= What you will do =
Nothing may be dropped or altered: reproduce all the data.

** BEGIN Material provided **

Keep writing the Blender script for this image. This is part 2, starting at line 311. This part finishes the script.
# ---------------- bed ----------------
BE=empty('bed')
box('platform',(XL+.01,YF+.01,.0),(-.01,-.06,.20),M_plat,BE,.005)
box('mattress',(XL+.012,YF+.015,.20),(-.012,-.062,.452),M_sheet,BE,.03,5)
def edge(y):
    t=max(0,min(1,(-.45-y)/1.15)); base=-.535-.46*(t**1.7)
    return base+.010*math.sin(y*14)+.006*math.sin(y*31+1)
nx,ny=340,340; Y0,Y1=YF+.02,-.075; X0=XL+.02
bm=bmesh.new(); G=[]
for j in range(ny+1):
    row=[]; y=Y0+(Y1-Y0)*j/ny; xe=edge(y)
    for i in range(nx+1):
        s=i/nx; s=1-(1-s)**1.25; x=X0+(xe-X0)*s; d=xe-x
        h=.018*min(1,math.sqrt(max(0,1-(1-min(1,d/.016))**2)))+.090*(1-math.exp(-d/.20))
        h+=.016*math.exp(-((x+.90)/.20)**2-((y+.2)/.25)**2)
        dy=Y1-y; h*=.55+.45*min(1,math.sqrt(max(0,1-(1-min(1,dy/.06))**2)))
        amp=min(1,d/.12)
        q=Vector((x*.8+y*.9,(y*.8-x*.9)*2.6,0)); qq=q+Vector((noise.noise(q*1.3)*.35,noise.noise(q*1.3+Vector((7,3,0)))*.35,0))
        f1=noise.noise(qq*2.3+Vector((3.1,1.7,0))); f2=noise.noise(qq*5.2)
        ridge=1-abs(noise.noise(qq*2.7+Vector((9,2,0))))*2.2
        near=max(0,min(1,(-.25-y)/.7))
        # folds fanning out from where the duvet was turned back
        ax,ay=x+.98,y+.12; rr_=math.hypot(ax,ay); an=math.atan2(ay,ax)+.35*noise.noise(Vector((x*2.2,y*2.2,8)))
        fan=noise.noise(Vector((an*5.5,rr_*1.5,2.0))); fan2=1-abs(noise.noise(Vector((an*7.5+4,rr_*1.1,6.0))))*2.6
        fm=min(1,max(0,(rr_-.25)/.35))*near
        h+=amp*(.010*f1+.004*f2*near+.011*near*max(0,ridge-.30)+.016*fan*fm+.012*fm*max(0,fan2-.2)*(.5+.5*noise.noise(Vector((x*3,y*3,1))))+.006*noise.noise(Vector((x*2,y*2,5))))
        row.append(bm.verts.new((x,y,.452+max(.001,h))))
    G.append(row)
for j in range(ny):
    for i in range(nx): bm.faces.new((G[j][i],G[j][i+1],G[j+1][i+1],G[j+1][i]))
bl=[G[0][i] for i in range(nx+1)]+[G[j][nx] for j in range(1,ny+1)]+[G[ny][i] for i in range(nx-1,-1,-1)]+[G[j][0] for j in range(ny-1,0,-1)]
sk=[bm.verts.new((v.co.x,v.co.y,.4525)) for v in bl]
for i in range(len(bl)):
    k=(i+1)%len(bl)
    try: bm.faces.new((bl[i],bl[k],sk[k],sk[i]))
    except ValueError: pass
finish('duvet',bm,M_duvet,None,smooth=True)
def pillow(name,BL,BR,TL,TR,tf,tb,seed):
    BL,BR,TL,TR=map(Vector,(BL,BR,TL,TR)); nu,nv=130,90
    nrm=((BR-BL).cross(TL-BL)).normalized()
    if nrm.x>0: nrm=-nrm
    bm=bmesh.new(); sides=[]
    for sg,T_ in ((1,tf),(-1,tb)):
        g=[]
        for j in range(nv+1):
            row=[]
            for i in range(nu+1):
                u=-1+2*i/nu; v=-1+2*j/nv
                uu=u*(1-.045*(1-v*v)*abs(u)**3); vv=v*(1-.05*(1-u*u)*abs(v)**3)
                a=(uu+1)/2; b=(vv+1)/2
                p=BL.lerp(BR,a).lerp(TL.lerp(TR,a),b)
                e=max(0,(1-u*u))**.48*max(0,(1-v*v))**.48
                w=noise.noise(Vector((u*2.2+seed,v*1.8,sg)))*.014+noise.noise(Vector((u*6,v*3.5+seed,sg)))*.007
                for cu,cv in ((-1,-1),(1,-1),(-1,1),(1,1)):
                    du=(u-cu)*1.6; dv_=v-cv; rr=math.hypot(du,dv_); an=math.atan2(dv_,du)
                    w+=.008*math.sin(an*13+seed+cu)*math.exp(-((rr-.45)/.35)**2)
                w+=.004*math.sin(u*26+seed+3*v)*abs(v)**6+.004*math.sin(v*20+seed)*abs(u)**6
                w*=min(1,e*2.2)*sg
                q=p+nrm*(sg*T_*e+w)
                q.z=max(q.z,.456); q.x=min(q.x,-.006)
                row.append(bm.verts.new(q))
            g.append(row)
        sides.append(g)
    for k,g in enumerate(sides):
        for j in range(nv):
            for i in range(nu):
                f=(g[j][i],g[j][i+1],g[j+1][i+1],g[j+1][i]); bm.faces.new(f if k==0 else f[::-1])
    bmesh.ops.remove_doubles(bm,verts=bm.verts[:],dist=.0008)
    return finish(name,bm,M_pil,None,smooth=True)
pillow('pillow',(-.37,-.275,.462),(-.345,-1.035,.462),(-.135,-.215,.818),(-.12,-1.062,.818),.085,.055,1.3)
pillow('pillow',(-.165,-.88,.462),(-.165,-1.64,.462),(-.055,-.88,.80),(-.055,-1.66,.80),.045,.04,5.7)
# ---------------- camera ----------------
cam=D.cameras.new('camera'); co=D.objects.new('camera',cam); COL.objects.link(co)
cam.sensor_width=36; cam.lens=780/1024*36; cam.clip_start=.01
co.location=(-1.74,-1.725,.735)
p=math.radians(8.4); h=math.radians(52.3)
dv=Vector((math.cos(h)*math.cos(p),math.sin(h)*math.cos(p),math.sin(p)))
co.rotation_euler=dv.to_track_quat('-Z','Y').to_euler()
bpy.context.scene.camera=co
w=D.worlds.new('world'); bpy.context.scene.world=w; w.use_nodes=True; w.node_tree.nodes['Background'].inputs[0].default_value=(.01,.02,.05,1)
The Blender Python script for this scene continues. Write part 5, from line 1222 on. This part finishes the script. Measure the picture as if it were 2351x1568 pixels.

** END Material provided **

= Full answer =
Keep writing the Blender script for this image. This is part 2, starting at line 311. This part finishes the script.
# ---------------- bed ----------------
BE=empty('bed')
box('platform',(XL+.01,YF+.01,.0),(-.01,-.06,.20),M_plat,BE,.005)
box('mattress',(XL+.012,YF+.015,.20),(-.012,-.062,.452),M_sheet,BE,.03,5)
def edge(y):
    t=max(0,min(1,(-.45-y)/1.15)); base=-.535-.46*(t**1.7)
    return base+.010*math.sin(y*14)+.006*math.sin(y*31+1)
nx,ny=340,340; Y0,Y1=YF+.02,-.075; X0=XL+.02
bm=bmesh.new(); G=[]
for j in range(ny+1):
    row=[]; y=Y0+(Y1-Y0)*j/ny; xe=edge(y)
    for i in range(nx+1):
        s=i/nx; s=1-(1-s)**1.25; x=X0+(xe-X0)*s; d=xe-x
        h=.018*min(1,math.sqrt(max(0,1-(1-min(1,d/.016))**2)))+.090*(1-math.exp(-d/.20))
        h+=.016*math.exp(-((x+.90)/.20)**2-((y+.2)/.25)**2)
        dy=Y1-y; h*=.55+.45*min(1,math.sqrt(max(0,1-(1-min(1,dy/.06))**2)))
        amp=min(1,d/.12)
        q=Vector((x*.8+y*.9,(y*.8-x*.9)*2.6,0)); qq=q+Vector((noise.noise(q*1.3)*.35,noise.noise(q*1.3+Vector((7,3,0)))*.35,0))
        f1=noise.noise(qq*2.3+Vector((3.1,1.7,0))); f2=noise.noise(qq*5.2)
        ridge=1-abs(noise.noise(qq*2.7+Vector((9,2,0))))*2.2
        near=max(0,min(1,(-.25-y)/.7))
        # folds fanning out from where the duvet was turned back
        ax,ay=x+.98,y+.12; rr_=math.hypot(ax,ay); an=math.atan2(ay,ax)+.35*noise.noise(Vector((x*2.2,y*2.2,8)))
        fan=noise.noise(Vector((an*5.5,rr_*1.5,2.0))); fan2=1-abs(noise.noise(Vector((an*7.5+4,rr_*1.1,6.0))))*2.6
        fm=min(1,max(0,(rr_-.25)/.35))*near
        h+=amp*(.010*f1+.004*f2*near+.011*near*max(0,ridge-.30)+.016*fan*fm+.012*fm*max(0,fan2-.2)*(.5+.5*noise.noise(Vector((x*3,y*3,1))))+.006*noise.noise(Vector((x*2,y*2,5))))
        row.append(bm.verts.new((x,y,.452+max(.001,h))))
    G.append(row)
for j in range(ny):
    for i in range(nx): bm.faces.new((G[j][i],G[j][i+1],G[j+1][i+1],G[j+1][i]))
bl=[G[0][i] for i in range(nx+1)]+[G[j][nx] for j in range(1,ny+1)]+[G[ny][i] for i in range(nx-1,-1,-1)]+[G[j][0] for j in range(ny-1,0,-1)]
sk=[bm.verts.new((v.co.x,v.co.y,.4525)) for v in bl]
for i in range(len(bl)):
    k=(i+1)%len(bl)
    try: bm.faces.new((bl[i],bl[k],sk[k],sk[i]))
    except ValueError: pass
finish('duvet',bm,M_duvet,None,smooth=True)
def pillow(name,BL,BR,TL,TR,tf,tb,seed):
    BL,BR,TL,TR=map(Vector,(BL,BR,TL,TR)); nu,nv=130,90
    nrm=((BR-BL).cross(TL-BL)).normalized()
    if nrm.x>0: nrm=-nrm
    bm=bmesh.new(); sides=[]
    for sg,T_ in ((1,tf),(-1,tb)):
        g=[]
        for j in range(nv+1):
            row=[]
            for i in range(nu+1):
                u=-1+2*i/nu; v=-1+2*j/nv
                uu=u*(1-.045*(1-v*v)*abs(u)**3); vv=v*(1-.05*(1-u*u)*abs(v)**3)
                a=(uu+1)/2; b=(vv+1)/2
                p=BL.lerp(BR,a).lerp(TL.lerp(TR,a),b)
                e=max(0,(1-u*u))**.48*max(0,(1-v*v))**.48
                w=noise.noise(Vector((u*2.2+seed,v*1.8,sg)))*.014+noise.noise(Vector((u*6,v*3.5+seed,sg)))*.007
                for cu,cv in ((-1,-1),(1,-1),(-1,1),(1,1)):
                    du=(u-cu)*1.6; dv_=v-cv; rr=math.hypot(du,dv_); an=math.atan2(dv_,du)
                    w+=.008*math.sin(an*13+seed+cu)*math.exp(-((rr-.45)/.35)**2)
                w+=.004*math.sin(u*26+seed+3*v)*abs(v)**6+.004*math.sin(v*20+seed)*abs(u)**6
                w*=min(1,e*2.2)*sg
                q=p+nrm*(sg*T_*e+w)
                q.z=max(q.z,.456); q.x=min(q.x,-.006)
                row.append(bm.verts.new(q))
            g.append(row)
        sides.append(g)
    for k,g in enumerate(sides):
        for j in range(nv):
            for i in range(nu):
                f=(g[j][i],g[j][i+1],g[j+1][i+1],g[j+1][i]); bm.faces.new(f if k==0 else f[::-1])
    bmesh.ops.remove_doubles(bm,verts=bm.verts[:],dist=.0008)
    return finish(name,bm,M_pil,None,smooth=True)
pillow('pillow',(-.37,-.275,.462),(-.345,-1.035,.462),(-.135,-.215,.818),(-.12,-1.062,.818),.085,.055,1.3)
pillow('pillow',(-.165,-.88,.462),(-.165,-1.64,.462),(-.055,-.88,.80),(-.055,-1.66,.80),.045,.04,5.7)
# ---------------- camera ----------------
cam=D.cameras.new('camera'); co=D.objects.new('camera',cam); COL.objects.link(co)
cam.sensor_width=36; cam.lens=780/1024*36; cam.clip_start=.01
co.location=(-1.74,-1.725,.735)
p=math.radians(8.4); h=math.radians(52.3)
dv=Vector((math.cos(h)*math.cos(p),math.sin(h)*math.cos(p),math.sin(p)))
co.rotation_euler=dv.to_track_quat('-Z','Y').to_euler()
bpy.context.scene.camera=co
w=D.worlds.new('world'); bpy.context.scene.world=w; w.use_nodes=True; w.node_tree.nodes['Background'].inputs[0].default_value=(.01,.02,.05,1)
The Blender Python script for this scene continues. Write part 5, from line 1222 on. This part finishes the script. Measure the picture as if it were 2351x1568 pixels.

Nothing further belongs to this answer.